DAVID BOERI: It's interesting. This is a very limited defense, and each of those witnesses will be asked only a few questions, it appears. For the most part, they are former FBI agents, a few law enforcement people, and one, the wife of Bulger's former partner, Stephen Flemmi. And so what the defense is trying to do, because it's largely been stripped of its defense here - its main defense - so, it's trying to suggest that the witnesses were purchased with deals, incentives from the government; plea deals, lesser time, and other kinds of incentives. And so they're trying to suggest that in fact Bulger was the target, the victim of government mistreatment largely in deciding to go after him and empowering all his former pals.

WERTHEIMER: So, do you think that he will testify? Sounds like if he did, he would be the star of the show.

BOERI: He's not going to testify. The chances are slim to nil that he'll be testifying here. First of all, he would face just evisceration by the prosecution that has had, you know, something like 16 years or more to prepare questions for him. So, that's one thing. And the other thing is it's not in his interest in some ways to testify because this has largely been a vanity defense that they have raised. You know, of the 32 criminal counts against him, they've already acknowledged that he engaged in bookmaking, extortion, drug trafficking. And most of the charges they've acknowledged. And they've spent almost all their efforts on two areas: one, in terms of the murders - he's alleged to have committed 19. They insist he never killed women. There are two he is charged with killing. And so they've put their resources into defending from that. And also to show that he was never a top-echelon secret FBI informant, better known in the streets of organized crime as a rat.

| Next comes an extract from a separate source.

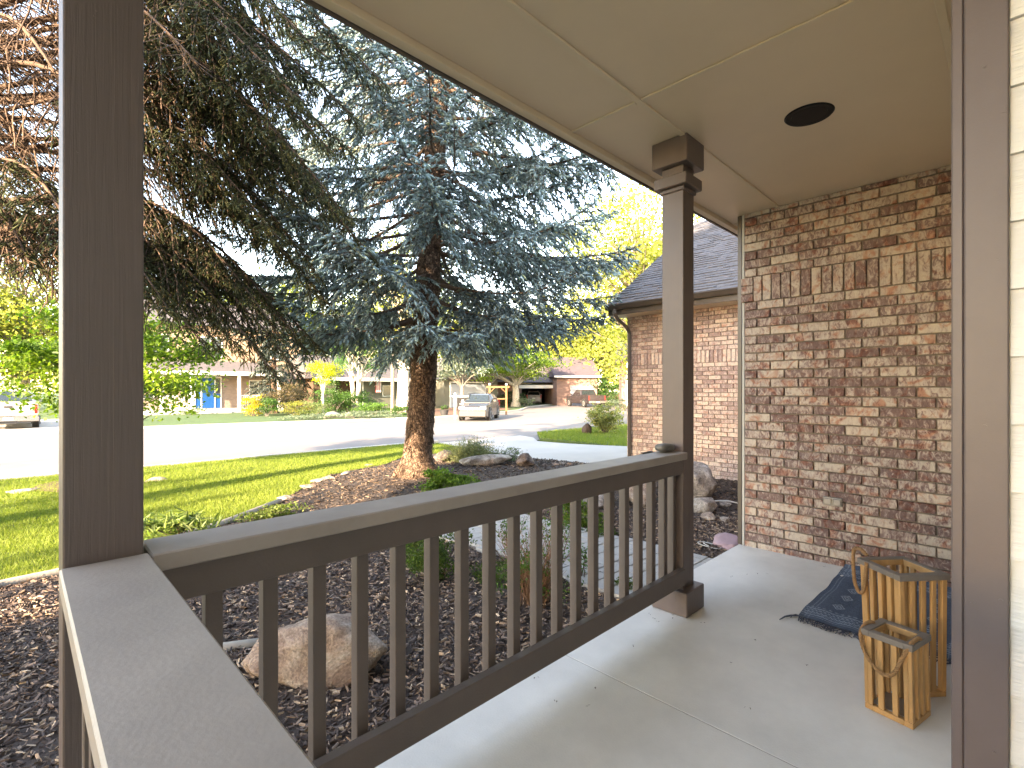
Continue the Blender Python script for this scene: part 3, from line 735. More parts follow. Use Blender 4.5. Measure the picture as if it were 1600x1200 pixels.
# grass blades
def blades(name, poly, n, dmax, h0, w0, label, hfun=T, pal=((0.10, 0.17, 0.02), (0.25, 0.29, 0.06)), dmin=0):
    xs = [max(p[0], -9) for p in poly]; ys = [p[1] for p in poly]; out = []
    got = 0
    while got < n:
        P = np.stack([rng.uniform(min(xs), max(xs), n * 2), rng.uniform(min(ys), max(ys), n * 2)], 1)
        d = np.hypot(P[:, 0], P[:, 1]); P = P[in_poly(P, poly) & (d < dmax) & (d > dmin)]
        dep = P[:, 0] * FX + P[:, 1] * FY; lat = P[:, 0] * FY - P[:, 1] * FX
        P = P[(dep > 1) & (np.abs(lat) < dep * 1.12 + 1)]
        keep = rng.random(len(P)) < np.minimum(1, (6.0 / np.hypot(P[:, 0], P[:, 1])) ** 1.4); P = P[keep]; out.append(P); got += len(P)
    P = np.concatenate(out)[:n]; K = n
    z = np.array([hfun(a, b) for a, b in P]); D = np.hypot(P[:, 0], P[:, 1])
    a = rng.uniform(0, 6.283, K); h = h0 * rng.uniform(.5, 1.4, K); w = w0 * (D / 6.0) ** 0.7
    pat = 0.75 + 0.35 * np.sin(P[:, 0] * 1.7 + np.sin(P[:, 1] * 2.3)) * np.sin(P[:, 1] * 1.3)
    B = np.stack([P[:, 0], P[:, 1], z], 1); s = np.stack([np.cos(a), np.sin(a), np.zeros(K)], 1) * (w / 2)[:, None]
    ln = np.stack([rng.normal(0, .5, K), rng.normal(0, .5, K), np.ones(K)], 1) * h[:, None]
    V = np.stack([B - s, B + s, B + ln], 1).reshape(-1, 3); F = np.arange(3 * K).reshape(-1, 3)
    mx = np.clip(rng.random(K) * .8 + pat * .2, 0, 1)[:, None]; c = np.array(pal[0]) * (1 - mx) + np.array(pal[1]) * mx
    o = np_mesh(name, V, F, M['grass'], None, np.repeat(c, 3, axis=0)); tag(o, label, 'grass', kind='stuff'); return o
blades('grass', lawn, 160000, 19, 0.055, 0.007, 'short mown grass blades on the front lawn')
blades('grass', nlawn, 26000, 30, 0.09, 0.012, 'short grass blades on the strip beyond the driveway', hfun=lambda u, v: -0.41)

# bed edging: a low mower strip
def strip(pts, w, h, name, label, mat='edge', cat='edging'):
    m = MB(); P_ = []
    for i in range(len(pts) - 1):
        a, b = Vector((*pts[i], 0)), Vector((*pts[i + 1], 0)); n = max(1, int((b - a).length / 0.3))
        P_ += [a.lerp(b, k / n) for k in range(n)]
    P_.append(Vector((*pts[-1], 0)))
    P_ = [Vector((p.x, p.y, T(p.x, p.y) + h * 0.3)) for p in P_]
    m.tube(P_, [w / 2] * len(P_), 7); o = m.build(name, M[mat], smooth=True); tag(o, label, cat); return o
strip(edge_w[0:7], 0.085, 0.06, 'bed_edging', 'pale concrete edging strip between lawn and mulch bed')
strip([gp(300, 1033), gp(345, 1018), gp(420, 1008)], 0.07, 0.05, 'bed_edging', 'short pale edging piece behind the pink boulder')

# ================================================================== PORCH
fl = MB(); ys = (-1.2, 1.77)
fl.bbox(-0.25, 2.0478, ys[0], ys[1], -0.30, 0.0, 0.002); fl.bbox(2.0522, 4.628, ys[0], ys[1], -0.30, 0.0, 0.002)
pf = fl.build('porch_floor', M['concrete']); struct(pf, 'pale smooth concrete porch floor with one joint')
MB().box(2.0479, 2.0521, -1.19, 1.765, -0.28, -0.0025).build('floor_joint', M['mortar'], pf)
CZ = 2.966
ce = bpy.data.objects.new('porch_ceiling', None); COL.objects.link(ce); ce['kind'] = 'structure'; ce['label'] = 'beige panelled porch ceiling with thin battens'
seamx = [-0.4, 2.392, 4.832, 6.4]; seamy = [-1.2, 0.22, 1.443, 1.90]
for i in range(3):
    for j in range(3):
        MB().box(seamx[i] + .002, seamx[i + 1] - .002, seamy[j] + .002, seamy[j + 1] - .002, CZ, CZ + 0.02).build('ceiling_panel', M['ceiling'], ce)
for k, yb in enumerate((0.22, 1.443)):
    MB().bbox(-0.4, 6.4, yb - 0.016, yb + 0.016, CZ - 0.012, CZ - 0.0005, 0.003).build('batten', M['batten'], ce)
for k, xb in enumerate((2.392, 4.832)):
    for y0, y1 in ((-1.2, 0.2), (0.24, 1.425), (1.461, 1.898)):
        MB().bbox(xb - 0.014, xb + 0.014, y0, y1, CZ - 0.010, CZ - 0.0005, 0.003).build('batten', M['batten'], ce)
MB().bbox(-0.45, 6.4, 1.902, 1.955, CZ - 0.035, CZ + 0.12, 0.003).build('fascia_board', M['batten'], ce)
MB().bbox(-0.45, 6.4, 1.957, 1.975, CZ - 0.045, CZ + 0.15, 0.003).build('drip_edge', M['gutter'], ce)
pr = MB(); pr.add([(-0.5, 2.02, 3.02), (6.45, 2.02, 3.02), (6.45, -1.5, 4.9), (-0.5, -1.5, 4.9), (-0.5, 2.02, 3.08), (6.45, 2.02, 3.08), (6.45, -1.5, 4.96), (-0.5, -1.5, 4.96)],
                   [(0, 3, 2, 1), (4, 5, 6, 7), (0, 1, 5, 4), (1, 2, 6, 5), (2, 3, 7, 6), (3, 0, 4, 7)])
pr.build('roof', M['shingle'], ce)

# recessed light
dl = empty('recessed_light', 'black round recessed light in the porch ceiling', 'light', (3.206, 0.836, CZ))
def ring(mb, c, r0, r1, z0, z1, n=40):
    v = []; 
    for r, z in ((r0, z0), (r1, z1)):
        for i in range(n): t = 6.28319 * i / n; v.append((c[0] + r * math.cos(t), c[1] + r * math.sin(t), z))
    mb.add(v, [(i, (i + 1) % n, n + (i + 1) % n, n + i) for i in range(n)])
m = MB(); ring(m, (3.206, .836), .125, .118, CZ - .001, CZ - .008); ring(m, (3.206, .836), .118, .092, CZ - .008, CZ - .007); ring(m, (3.206, .836), .092, .088, CZ - .007, CZ - .001)
m.build('trim_ring', M['black'], dl, smooth=False)
m = MB(); m.cyl((3.206, .836, CZ - .0045), .09, .006, 'z', 40); m.build('lens', M['black'], dl)

# posts
def post(u0, v0, label, s=0.144, caps=True):
    r = empty('porch_post', label, 'post', (u0 + s / 2, v0 + s / 2, 0)); c = (u0 + s / 2, v0 + s / 2)
    m = MB(); bm_pts = 14
    m.bbox(u0, u0 + s, v0, v0 + s, 0, 2.8, 0.004, 2); m.build('shaft', M['post'], r)
    m = MB(); m.tube([(u0 + s * .62 + .0012 * math.sin(z * 3.1) + random.uniform(-.0007, .0007), v0 + .0004, z) for z in np.linspace(.2, 2.78, 90)], .0009, 4); m.build('seam', M['post'], r)
    m = MB()
    for _ in range(16):
        zz, xx = random.uniform(.3, 2.6), random.uniform(.1, .9); m.cyl((u0 + s * xx, v0 - .0002, zz), .0022, .0012, 'y', 8)
    m.build('nail_heads', M['post'], r)['kind'] = 'stuff'
    def blk(h, z0, z1, name): MB().bbox(c[0] - h, c[0] + h, c[1] - h, c[1] + h, z0, z1, 0.005).build(name, M['post'], r)
    blk(0.119, 0.002, 0.154, 'base_block')
    if caps: blk(0.119, 2.80, CZ - .001, 'cap_block'); blk(0.110, 2.668, 2.738, 'collar'); blk(0.084, 2.64, 2.666, 'collar')
    return r
post(0.067, 1.460, 'thick taupe wooden corner post in the left foreground')
post(2.938, 1.460, 'taupe porch post with stacked block capital at end of railing')
# main railing
rl = empty('porch_railing', 'long taupe wooden porch railing running to the far post', 'railing', (1.5, 1.53, 0))
MB().bbox(0.222, 2.936, 1.430, 1.590, 0.966, 1.010, 0.004).build('cap_rail', M['cap'], rl)
MB().bbox(0.214, 2.936, 1.462, 1.504, 0.872, 0.965, 0.003).build('top_rail', M['rail'], rl)
MB().bbox(0.214, 2.936, 1.442, 1.484, 0.188, 0.288, 0.004).build('bottom_rail', M['rail'], rl)
bl = MB(); bl.bbox(-.019, .019, -.019, .019, 0.15, 0.90, 0.003)
blm = MB().bbox(-.0205, .0205, -.0205, .0205, -0.375, 0.375, 0.002).mesh('baluster', M['rail'])
for k in range(-1, 17):
    o = bpy.data.objects.new('baluster', blm); COL.objects.link(o); o.parent = rl
    o.location = (0.5136 + 0.143 * k - 1.5, 1.526 - 1.53 - .002, 0.525 + .0); o.rotation_euler = (0, 0, 0)
o = MB().bbox(2.90, 2.936, 1.506, 1.545, 0.15, 0.964, .002).build('end_baluster', M['rail'], rl)
# side railing towards the house
r2 = empty('porch_railing', 'short taupe side railing with broad cap in lower left foreground', 'railing', (0.14, 0.3, 0))
MB().bbox(0.061, 0.220, -1.15, 1.457, 0.966, 1.0105, 0.004).build('cap_rail', M['cap'], r2)
MB().bbox(0.105, 0.147, -1.15, 1.457, 0.872, 0.965, 0.003).build('top_rail', M['rail'], r2)
MB().bbox(0.105, 0.147, -1.15, 1.457, 0.188, 0.288, 0.003).build('bottom_rail', M['rail'], r2)
for k in range(18):
    o = bpy.data.objects.new('baluster', blm); COL.objects.link(o); o.parent = r2
    o.location = (-.035 + .007, 1.33 - 0.143 * k - .3, 0.525)
# dark case on the rail
ca = empty('small_case', 'small dark grey rounded case with short black strap on the railing at far post', 'case', (2.80, 1.53, 1.010))
bm = bmesh.new(); bmesh.ops.create_uvsphere(bm, u_segments=24, v_segments=12, radius=1)
for w in bm.verts:
    p = w.co; q = Vector((math.copysign(abs(p.x) ** .7, p.x), math.copysign(abs(p.y) ** .75, p.y), math.copysign(abs(p.z) ** .8, p.z)))
    w.co = Vector((2.845 + q.x * .075, 1.535 + q.y * .045, 1.038 + q.z * .026 - q.x * .003))
MB().frombm(bm).build('body', M['case'], ca, smooth=True)
MB().bbox(2.66, 2.775, 1.575, 1.595, 1.012, 1.018, .002).build('strap', M['black'], ca)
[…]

WERTHEIMER: So, what do you think about how Whitey Bulger is faring in this trial? I mean, we've heard about people so horrified by the testimony they've heard that they cried. We've also heard that Whitey Bulger couldn't even look some of these people in the face. Why? I mean, what do you think that meant?

BOERI: He has affected this great nonchalance as if he couldn't care less what's going on. Only a couple of times when he - and of course he's paying attention - but he's hunched over, scribbling notes all the time. By the way, I have to tell you, two of his letters just sold for $2,000 apiece. So, I'm wondering if he's making money by scribbling all these notepads. But he affects this nonchalance, doesn't look up, occasionally has burst into hissing fits of throwing F-bombs at a couple of his archenemies, but largely just doesn't participate in this. So, meanwhile, as he's non-participating, the jurors can see pictures of victims' skulls that were found in the water. And because they were found in the water, they have this white patina to them that's eerie. They hear stories about the cruelest kinds of murder. One person talking about a shotgun being stuck in his mouth as Bulger demanded 200,000. Another man described - another real estate developer described Bulger pointing a machine gun at his crotch and telling him he wanted $400,000. These were common shakedown stories, and you won't be surprised to hear that people generally paid him.

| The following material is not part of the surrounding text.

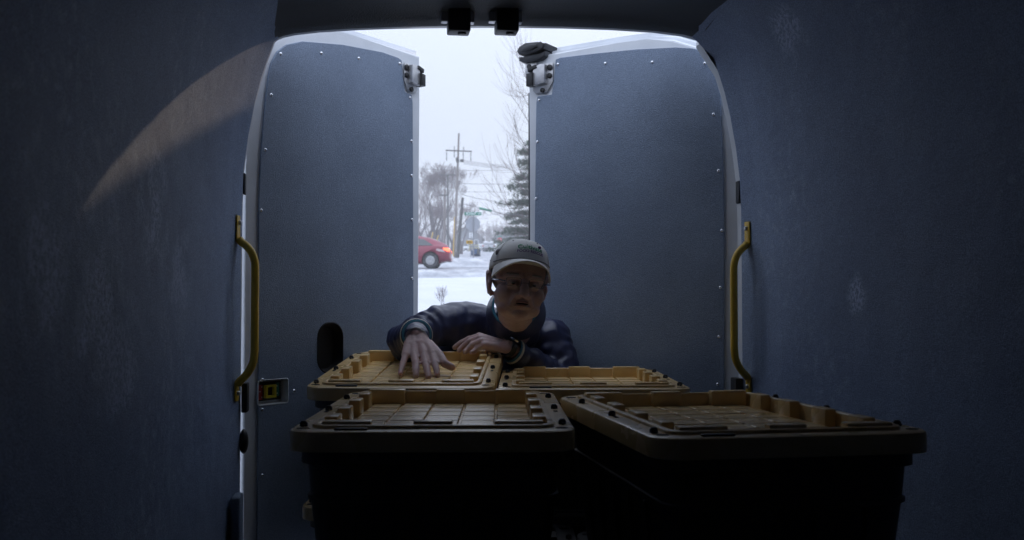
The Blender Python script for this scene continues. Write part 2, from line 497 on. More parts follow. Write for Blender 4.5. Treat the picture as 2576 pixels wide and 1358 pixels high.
# striker slots, hinge pieces, bump stops in the jambs
def jamb_box(name, px0, py0, px1, py1, Y, depth, m, bev=0.004, ox=0.0):
    a, b = on_back(px0, py0, Y), on_back(px1, py1, Y)
    bm = bmesh.new()
    add_box(bm, (min(a.x, b.x) + ox, Y - depth/2, min(a.z, b.z)), (max(a.x, b.x) + ox, Y + depth/2, max(a.z, b.z)), bev=bev)
    return obj(name, bm, m, van)
jamb_box('striker_recess', 612, 436, 618, 490, YB + 0.02, 0.03, M['rubber'])
jamb_box('striker_recess', 1853, 455, 1861, 512, YB + 0.02, 0.03, M['rubber'])
jamb_box('hinge', 609, 962, 624, 1036, YB + 0.02, 0.05, M['black'])
jamb_box('hinge', 1843, 950, 1862, 1010, YB + 0.02, 0.05, M['black'])
bm = bmesh.new()
c = on_back(611, 1110, YB + 0.01)
add_ico(bm, (c.x + 0.002, c.y, c.z), (0.014, 0.02, 0.037), sub=3)
obj('bump_stop', bm, M['black'], van)
bm = bmesh.new()
a, b = on_back(586, 1246, 2.97), on_back(607, 1400, 2.97)
add_box(bm, (a.x - 0.004, 2.94, FLOOR_Z), (b.x - 0.002, YB - 0.01, a.z), bev=0.008, seg=3)
obj('corner_trim', bm, M['door_lining'], van)

# two door catch blocks under the header
for px in (1153.5, 1274):
    Y = YB - 0.085
    a, b = on_back(px - 28, 82, Y), on_back(px + 28, 24, Y)
    bm = bmesh.new()
    add_box(bm, (a.x, Y - 0.03, a.z), (b.x, Y + 0.035, b.z + 0.02), bev=0.005)
    add_tube(bm, [(a.x * 0.35 + b.x * 0.65, Y, a.z), (a.x * 0.35 + b.x * 0.65, Y, a.z - 0.005)], 0.013, seg=10)
    st = obj('door_catch', bm, M['black'], van)
    bm = bmesh.new()
    a, b = on_back(px - 44, 53, Y), on_back(px + 40, 30, Y)
    add_box(bm, (a.x, Y + 0.0, a.z), (b.x, Y + 0.03, b.z + 0.006), bev=0.003)
    obj('mounting_plate', bm, M['steel'], st)

# ------------------------------------------------------------------ rear doors
def dome_mesh():
    bm = bmesh.new()
    prof = [(1.0, 0.0), (0.97, 0.22), (0.8, 0.5), (0.5, 0.7), (0.18, 0.78)]
    n = 10
    rings = [[(r*math.cos(2*math.pi*k/n), r*math.sin(2*math.pi*k/n), z) for k in range(n)] for r, z in prof]
    loft(bm, rings, cap1=True)
    bmesh.ops.scale(bm, vec=(0.0062, 0.0062, 0.0062), verts=bm.verts[:])
    return mesh_from_bm('rivet', bm, M['rivet'], 60)
RIVET = dome_mesh()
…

WERTHEIMER: So, David, this trial, this much-anticipated trial, what's your view of what happened here?

BOERI: What's interesting is this has been a much smaller trial than was hoped for. And by that I mean the case is really all about Bulger and in a sense the tragedy is that it's not about much more than Bulger. Because Bulger himself is a small part of this story. He was a small man that was turned into a giant by the FBI and by the Department of Justice, who protected him and, in some cases, aided and abetted him. And so here, what I've never before seen - and I've been covering this for 26 years - what I've never before seen are the victims, the families of Bulger's victims, actually cheering the defense attorney for Whitey Bulger when he cross-examines the government witnesses and savages them. And it tells you because people want the bigger answers of how this guy was ever created and allowed to operate by the government. And so that has not happened here. It's been a small, narrow trial.

WERTHEIMER: That's WBUR's David Boeri. David, thank you very much.